The same goes with attempts to legislate behavior. Prohibitions spawn workarounds, and black markets flourish. Alcohol, recreational drugs, prostitution, and gambling - i.e. the various “sins” that do-gooders try to tax or ban away - all create and perpetuate black market behaviors.
And, when the do-gooders become coveters, when they see the illicit profits created by their interventions and say “we want that,” then suddenly and by some miracle the sin becomes a revenue source. This is why sports gambling was widely illegal - and widely popular - until the government decided it wanted its taste, and why states monopolize lotteries. The immorality of banning consensual behavior never entered into the conversation. All that mattered was “we want the Benjamins.” So it goes with cigarette taxes, no matter the do-gooders claims that those taxes are about discouraging smoking. And, so it goes with marijuana legalization, no matter that it’s a weed that anyone can grow. Which is why pot black markets still thrive in many places it has been legalized - the tax vig is so high that the costs and risks of evasion still allow for profit.

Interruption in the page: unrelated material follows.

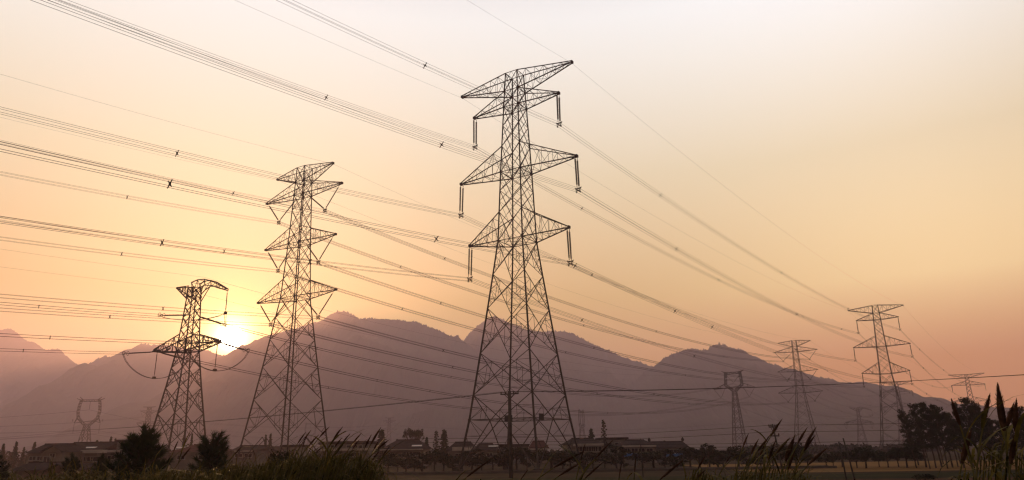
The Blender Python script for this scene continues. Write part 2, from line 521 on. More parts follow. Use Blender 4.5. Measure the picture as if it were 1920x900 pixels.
def insulator(b, a, c, r=0.14, discs=20, core=0.05):
    a, c = Vector(a), Vector(c)
    b.tube([a, c], core, 4)
    pts, rr = [], []
    for i in range(discs):
        t0 = 0.08 + 0.84 * i / discs; h = 0.84 / discs
        pts += [a.lerp(c, t0 + 0.15 * h), a.lerp(c, t0 + 0.5 * h), a.lerp(c, t0 + 0.85 * h)]
        rr += [core * 1.4, r, core * 1.4]
    b.tube(pts, rr, 6)


def yoke(b, p):
    p = Vector(p)
    b.bar(p + Vector((-0.42, 0, 0.25)), p + Vector((0.42, 0, 0.25)), 0.12)
    for sx in (-1, 1):
        b.bar(p + Vector((sx * .12, 0, .1)), p + Vector((sx * .32, 0, -0.35)), 0.1)
        b.bar(p + Vector((sx * .25, 0, .25)), p + Vector((sx * .48, 0, 0.4)), 0.09)
        for sy in (-1, 1):
            b.bar(p + Vector((sx * .28, sy * .25, -.28)), p + Vector((sx * .28, sy * .05, .2)), 0.034)
    b.bar(p + Vector((0, -.45, -.05)), p + Vector((0, .45, -.05)), 0.09)


# --- the two pylons with straight double insulator strings
T_Z = [54.99, 50.89, 46.07, 40.67, 35.79, 30.81, 25.90]
T_L = [9.42, 7.14, 7.14, 9.54, 9.65, 7.92, 8.05]
T_PROF = [(0, 5.75), (6.24, 4.75), (14.7, 3.72), (20.7, 3.02), (25.4, 2.48), (30.2, 1.95), (40.4, 1.62), (50.6, 1.22), (56.2, 0.98)]


def make_t(name, label, detail, loc, yaw, drop=0.0, mat='steel'):
    root = thing(name, label, 'pylon', loc, yaw, 'lattice pylons with straight insulator strings')
    prof = [(max(z - drop, 0) if z else 0, h) for z, h in T_PROF]
    d = drop
    zs = [0] + [z - d for z in (6.24, 9.34, 14.7, 20.7, 25.4, 30.2, 34.4, 37.6, 40.4, 44.4, 47.6, 50.6, 53.2, 56.2)]
    kinds = ['A', 'VHP', 'XR', 'XR', 'XR', 'XR', 'XHP', 'X', 'X', 'XHP', 'X', 'X', 'XHP', 'XH']
    b = MB(); k = 1.0 if detail else 1.25
    lattice(b, prof, zs, kinds, 0.20 * k, 0.072 * k, 0.040)
    # a second, finer lacing in the upper body
    H = lambda z: lerp_prof(prof, z)
    for za, zb in zip(zs[6:], zs[7:]):
        zm = (za + zb) / 2
        for (x0, y0), (x1, y1) in (((-1, -1), (1, -1)), ((1, -1), (1, 1)), ((1, 1), (-1, 1)), ((-1, 1), (-1, -1))):
            h0, h1, hm_ = H(za), H(zb), H(zm)
            for sx in (0, 1):
                xx, yy = (x0, y0) if sx == 0 else (x1, y1)
                b.bar((xx * hm_, yy * hm_, zm), (x0 * h0 * .5 + x1 * h0 * .5, y0 * h0 * .5 + y1 * h0 * .5, za), 0.034)
                b.bar((xx * hm_, yy * hm_, zm), (x0 * h1 * .5 + x1 * h1 * .5, y0 * h1 * .5 + y1 * h1 * .5, zb), 0.034)
    b.build('tower_body', M[mat], root)
    for s in (-1, 1):
        for (zt, L, zb, zu, seg) in ((55.1, T_L[0], 53.2, 56.2, 6), (T_Z[1], T_L[1], 50.6, 53.2, 4), (T_Z[3], T_L[3], 40.4, 44.4, 5), (T_Z[5], T_L[5], 30.2, 34.4, 5)):
            b = MB(); crossarm(b, s, L, zt - d, zb - d, zu - d, prof, seg, 0.125 * k, 0.04 * k)
            b.build('crossarm', M[mat], root)
        for i in (1, 3, 5):
            for e in (-1, 1):
                b = MB()
                insulator(b, (s * T_L[i], e * 0.33, T_Z[i] - d - 0.1), (s * T_L[i + 1], e * 0.30, T_Z[i + 1] - d + 0.35), 0.15 * (1 if detail else 1.2), 26 if detail else 8)
                o = b.build('insulator_string', M['insul'], root)
            b = MB(); yoke(b, (s * T_L[i + 1], 0, T_Z[i + 1] - d)); b.build('conductor_clamp', M['spacer'], root)
    # the feet's concrete stubs
    for sx in (-1, 1):
        for sy in (-1, 1):
            b = MB(); b.box(sx * 5.75 - .45, sx * 5.75 + .45, sy * 5.75 - .45, sy * 5.75 + .45, -0.2, 0.35); b.build('footing', M['concrete'], root)
    return root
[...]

No action-reaction discussion of this sort would be complete without a swipe at socialism. It has never worked, because as E.O. Wilson aptly noted, “wrong species.” Human behavior is fundamentally incompatible with socialism. On the other hand, capitalism is rooted in human behavior, and erects some guide rails (i.e. property rights) to more effectively channel those natural tendencies into societal benefit.
I’ll close out with a quote from another towering intellect, Adam Smith, who observed back in 1776 that:
It is not from the benevolence of the butcher, the brewer, or the baker that we expect our dinner, but from their regard to their own interest.
In all markets, whether free, encumbered by regulations, or centrally managed, actions beget reactions. Self-interest means that attempts to further pluck a goose will beget more hissing and more evasive behavior. We as individuals tolerate a certain level of taxation, but many of us have far greater tolerance for the taxation of others than of ourselves. That disconnect and dissonance is at the heart of the willful blindness that leads people to trying, time and again, that which doesn’t work.



Pretty clear that all sin taxes are motivated by government greed, not out of concern for the well being of the citizens.
No truer words than most people aren’t concerned about the taxes others pay. Largely because other than sales tax and some “sin taxes” and fuel taxes a large portion of our society doesn’t pay income taxes. If they do it is minor to their earnings.